One thing I found that works well for storage of odd-ball sizes of paper that are smaller than a regular-sized sheet (8/5" x 11") are photo storage boxes. You can fit all sizes of paper in these boxes. Find a box that has a decor/coloration that matches your office, and put on a shelf.

I go through a ton of Post-It notes for a variety of reasons, so I keep these stacks on my desk in the office supplies cubes built into my desk.

All the other pads of paper, lying around in a mess on my desk, fit neatly into one of those photo storage boxes, and then the box fits on the shelf. I keep one pad handy, but the rest of the pads are stored, neatly, not getting dirty or dog-eared.

This helps keep the visual clutter to a minimum, but the paper various sized papers are handy when I need them.

Q is for Quagmire. Does this describe your financial record-keeping? Is it time to buy a software program? Is it time to take your records (shoebox or otherwise) to a higher level, meaning a professional?

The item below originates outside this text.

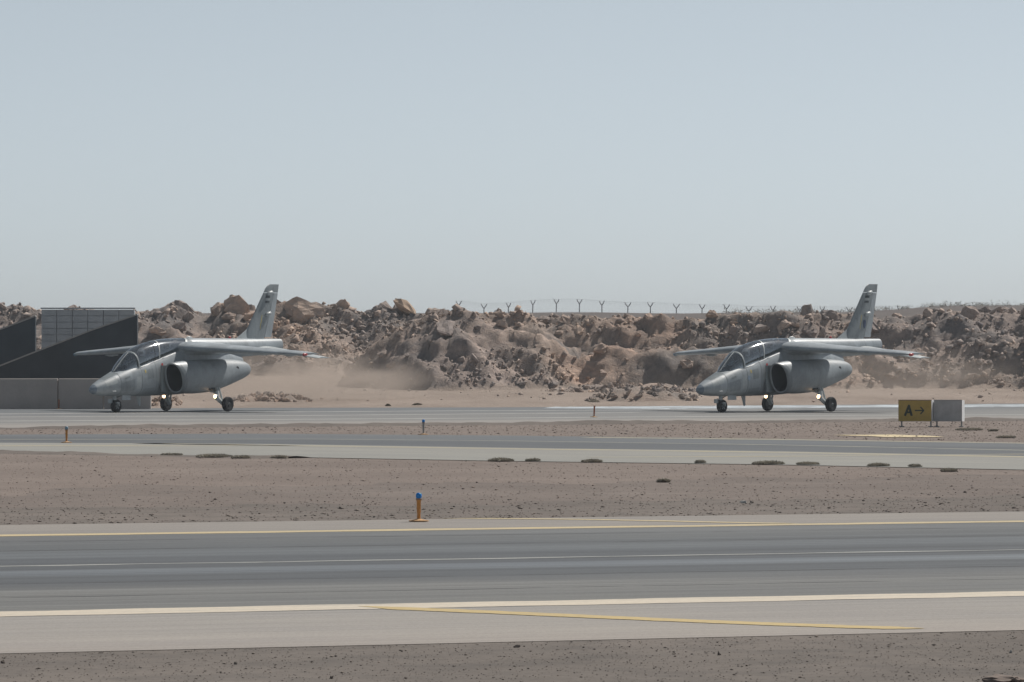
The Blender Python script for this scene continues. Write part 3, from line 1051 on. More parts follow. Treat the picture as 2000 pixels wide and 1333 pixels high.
# ------------------------------------------------------------------ perimeter fence on the rise
FD = 478.0
fk = FD / 9600
fence = empty('perimeter_fence', (0, FD, 0))
tag(fence, 'distant security fence of forked posts and wire strands above the bank', 'fence')
tops = []
post_px = [(897, 588), (944, 594), (990, 592), (1037, 587), (1084, 585), (1131, 585), (1177, 588), (1224, 591), (1271, 591), (1320, 594), (1367, 595), (1415, 595), (1463, 599), (1511, 598), (1560, 599), (1607, 599), (1655, 600), (1702, 599), (1755, 598), (1800, 601), (1848, 599)]
for px, py in sorted(post_px):
    X = (px - 1000) * fk; zt = CAM_H + (681 - py) * fk
    zb = zt - 2.9
    mb = MB()
    zf_ = zt - 0.42
    mb.tube([(0, 0, zb), (0, 0, zf_)], 0.055, 8)
    mb.tube([(0, 0, zf_ - 0.02), (-0.19, 0, zf_ + 0.2), (-0.31, 0, zt)], [0.055, 0.048, 0.042], 6)
    mb.tube([(0, 0, zf_ - 0.02), (0.19, 0, zf_ + 0.2), (0.31, 0, zt)], [0.055, 0.048, 0.042], 6)
    o = mb.build('post', M['fence'], fence)
    o.location.x = X
    o.rotation_euler = (0, R(rr.uniform(-2.5, 2.5)), R(rr.uniform(-50, 50)))
    tops.append((X, zt))
for lx, lean in ((876, 14), (930, 28)):
    X = (lx - 1000) * fk
    mb = MB().tube([(0, 0, 2.5), (0, 0, 5.6), (0.22, 0, 6.05)], 0.05, 6)
    o = mb.build('post', M['fence'], fence); o.location.x = X + 0.2; o.rotation_euler = (0, R(lean * 0.5), 0)
for lv in (-0.02, -0.2, -0.42, -0.66, -0.9, -1.15, -1.4):
    for sx in ((-0.3, 0.3) if lv > -0.1 else (0,)):
        mb = MB().tube([(X + sx, 0.0, z + lv) for X, z in tops], 0.004, 4, False)
        mb.build('wire', M['fence'], fence)
mb = MB()
for (Xa, za), (Xb, zb) in zip(tops[:-1], tops[1:]):
    pts = []
    for i in range(49):
        t = i / 48
        an = t * 2 * math.pi * 8
        pts.append((Xa + (Xb - Xa) * t + 0.12 * math.cos(an), 0.24 * math.cos(an), za + (zb - za) * t - 0.12 + 0.22 * math.sin(an)))
    mb.tube(pts, 0.004, 3, False)
mb.build('razor_wire', M['fence'], fence)

# ------------------------------------------------------------------ revetment walls at the left
wall = empty('low_concrete_wall', (0, 170.0, 0))
tag(wall, 'long low weathered concrete wall of jointed panels behind the left jet nose', 'wall')
joints = [-560, -430, -300, -160, -20, 114, 203, 296]
for a, b in zip(joints[:-1], joints[1:]):
    Xa, Xb = (a - 1000) / 9600 * 170, (b - 1000) / 9600 * 170
    mb = MB().box(((Xa + Xb) / 2, rr.uniform(-0.015, 0.015), 0.53), (Xb - Xa - 0.035, 0.3, 1.07 + rr.uniform(-0.012, 0.012)))
    o = mb.build('wall_panel', M['wall'], wall)
    bv = o.modifiers.new('bevel', 'BEVEL'); bv.width = 0.02; bv.segments = 1


def wing_wall(name, label, d, pts, mat, thick=0.4):
    """upright wall whose outline is given as picture points, with a coping on its sloping top"""
    q = [((px - 1000) / 9600 * d, CAM_H + (681 - py) * d / 9600) for px, py in pts]
    root = empty(name, (0, d, 0))
    n = len(q)
    top = q
    vs_ = [(x, 0, z) for x, z in top] + [(x, 0, -0.05) for x, z in top] + [(x, thick, z) for x, z in top] + [(x, thick, -0.05) for x, z in top]
    fs_ = []
    for i in range(n - 1):
        fs_ += [(i, i + 1, n + i + 1, n + i)[::-1], (2 * n + i, 2 * n + i + 1, 3 * n + i + 1, 3 * n + i), (i, i + 1, 2 * n + i + 1, 2 * n + i)]
    fs_ += [(0, n, 3 * n, 2 * n), (n - 1, 2 * n - 1, 4 * n - 1, 3 * n - 1)[::-1]]
    mb = MB(); mb.v = vs_; mb.f = fs_
    mb.build('wall_face', mat, root)
    mb = MB()
    for (xa, za), (xb, zb) in zip(top[:-1], top[1:]):
        l = math.hypot(xb - xa, zb - za); an = -math.atan2(zb - za, xb - xa)
        mb.box(((xa + xb) / 2, thick / 2, (za + zb) / 2 + 0.022), (l + 0.01, thick + 0.08, 0.05), Matrix.Rotation(an, 3, 'Y'))
    mb.build('coping', M['coping'], root)  # pale strip that paints the sun on the wall's top surface
    return tag(root, label, 'wall', 'dark sloping wing walls')


wing_wall('wing_wall', 'dark sloping wing wall with pale coping rising to the right behind the left jet', 174.0, [(-300, 815), (-120, 760), (0, 716), (66, 690), (100, 677), (180, 646), (268, 616)], M['bitumen'], 0.45)
wing_wall('wing_wall', 'dark blue wing wall at the left edge of the frame', 178.0, [(-260, 742), (0, 645), (69, 619)], M['bitumen_blue'], 0.35)
bw = empty('block_wall', (0, 183.0, 0))
tag(bw, 'grey blockwork wall in courses between the two dark wing walls', 'wall')
kx = 183.0 / 9600
Xa, Xb = (81 - 1000) * kx, (263 - 1000) * kx
ZT = CAM_H + (681 - 605) * kx
bwid, bhei = (Xb - Xa) / 6, 0.235
mats_b = M['block']
pm = MB().box(((Xa + Xb) / 2, 0.225, ZT / 2 - 0.02), (Xb - Xa - 0.02, 0.3, ZT - 0.02)).build('core', M['block'], bw)
bm_full = MB().box((0, 0, 0), (bwid - 0.02, 0.22, bhei - 0.016)).build('block', M['block'], bw).data
bm_half = MB().box((0, 0, 0), (bwid / 2 - 0.03, 0.22, bhei - 0.016)).build('block', M['block'], bw).data
for o in list(bw.children):
    if o.data in (bm_full, bm_half): bpy.data.objects.remove(o)
row = 0
z = ZT - bhei / 2
while z > 0.9:
    xx = Xa
    first_half = False
    k = 0
    while xx < Xb - 0.05:
        half = (first_half and k == 0) or (xx + bwid > Xb + 0.05)
        w_ = bwid / 2 if half else bwid
        o = link(bpy.data.objects.new('block', bm_half if half else bm_full), bw)
        o.location = (xx + w_ / 2, rr.uniform(-0.02, 0.02), z)
        xx += w_; k += 1
    z -= bhei; row += 1
MB().box(((Xa + Xb) / 2, 0.1, ZT + 0.045), (Xb - Xa + 0.04, 0.5, 0.05)).build('coping', M['block'], bw)

# ------------------------------------------------------------------ the jets
# jet frame: u = metres aft of the nose tip, v = metres to port, z = up


def P3(u, v, z):
    return (u, -v, z)


def cr(stations, sub=6):
    """Catmull-Rom through rows of parameters"""
    st = np.array(stations, float)
    out = []
    n = len(st)
    for i in range(n - 1):
        p0, p1, p2, p3 = st[max(i - 1, 0)], st[i], st[i + 1], st[min(i + 2, n - 1)]
        t10, t21, t32 = max(p1[0] - p0[0], 1e-3), p2[0] - p1[0], max(p3[0] - p2[0], 1e-3)
        m1 = (p2 - p0) / (t21 + (t10 if i > 0 else 0)) * t21 if i > 0 else (p2 - p1)
        m2 = (p3 - p1) / (t21 + t32) * t21 if i < n - 2 else (p2 - p1)
        for k in range(sub):
            t = k / sub
            h = (2 * t**3 - 3 * t**2 + 1, t**3 - 2 * t**2 + t, -2 * t**3 + 3 * t**2, t**3 - t**2)
            out.append(h[0] * p1 + h[1] * m1 + h[2] * p2 + h[3] * m2)
    out.append(st[-1])
    return np.array(out)


def ring(u, vc, hw, zb, zt, nt, nb, N=40, zc=None, du=None):
    zc = (zb + zt) / 2 if zc is None else zc
    pts = []
    for k in range(N):
        a = 2 * math.pi * k / N
        c, s = math.cos(a), math.sin(a)
        e = nt if s >= 0 else nb
        v = vc + hw * math.copysign(abs(c) ** (2 / e), c)
        z = zc + (zt - zc if s >= 0 else zc - zb) * math.copysign(abs(s) ** (2 / e), s)
        pts.append((u + (du(v) if du else 0), v, z))
    return pts


def loft(name, rings, mat, parent, cap0=True, cap1=True, smooth=40, drop=None):
    N = len(rings[0])
    vs_ = [P3(*p) for r in rings for p in r]
    fs_ = []
    for i in range(len(rings) - 1):
        for k in range(N):
            a, b = i * N + k, i * N + (k + 1) % N
            if drop:
                q = [rings[i][k], rings[i][(k + 1) % N], rings[i + 1][k], rings[i + 1][(k + 1) % N]]
                if drop(sum(x[0] for x in q) / 4, sum(x[1] for x in q) / 4, sum(x[2] for x in q) / 4): continue
            fs_.append((a, a + N, b + N, b))
    if cap0: fs_.append(tuple(range(N)))
    if cap1: fs_.append(tuple(range((len(rings) - 1) * N, len(rings) * N))[::-1])
    return mesh_obj(name, vs_, fs_, mat, parent, smooth)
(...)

I'm still working on this myself. I know that software will not work for me. In my former job as a cost engineer, my boss required me to keep a few things in my head at all times: 150 cost centers with their financial standings and variances, a $15M budget, and exactly where we were at to within $1,000. Yeah, believe me, I don't need software to track my tiny budget with one cost center! I'm used to generating any financial report I need in my head, thanks to prior demands from a great boss. Little did I know what he was training me for--my own business!!!